SOL: I come from a music background, and it’s all stories to me, but I was blown away by where you can take a person by sharing your experience in using film. And it just made sense because what he left was video and the film was a way to approach a challenging conversation with family. So it became a mechanism and invitation for us to get to know each other in hopes that it could be something that I could share with the world.

ENSPIRE: I can dig it. To take what he did and make an impact on a generational level while uniting family is amazing. So I heard you mention that you have a music background, and it sounds like you’re creative. Would you describe yourself as a creative?

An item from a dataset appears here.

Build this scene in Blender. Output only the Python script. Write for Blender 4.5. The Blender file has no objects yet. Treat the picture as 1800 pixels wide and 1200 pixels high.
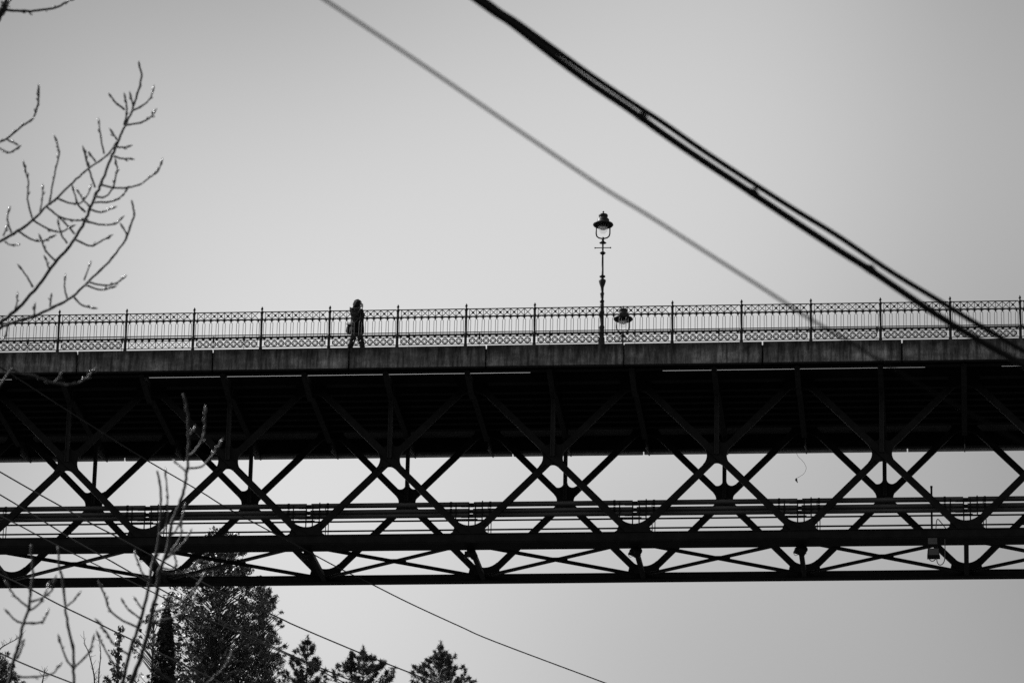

SOL: I kind of wear different hats, and I’ve been lucky enough in the creative space and create in different mediums. I’m curious, and I like learning. I didn’t know what visual art was until I met friends here doing visual art, and it made me question why certain projects were. I credit my curiosity to traveling and being in different cultures…Every day I count my blessing to get up and do these things and ask these questions.

ENSPIRE: So what’s next for you? Was this just a moment in time, or do you think you will make different other films?

SOL: It was really gratifying to make the film and how it resonated with different people and see how people connected with it at film festivals. So I would say that it will be another film at some point because it’s always something being made, and having a creative practice keeps you healthy even if it never comes out and the world never sees it. So I think we’ll have to wait and see.  I’ll keep making things. I don’t know how to exist without doing that. It’s a big lift, but you learn a lot along the way.

ENSPIRE: What advice would you give other filmmakers that are working on their first project?

SOL: Any experience that you can get along the way as a producer or runner or any job you can take to be in proximity to creating, take it. Take it with humility and ask questions. Don’t let your lack of experience stifle the possibilities. Even if things are not making sense, you have to step toward the thing you’re inspired by.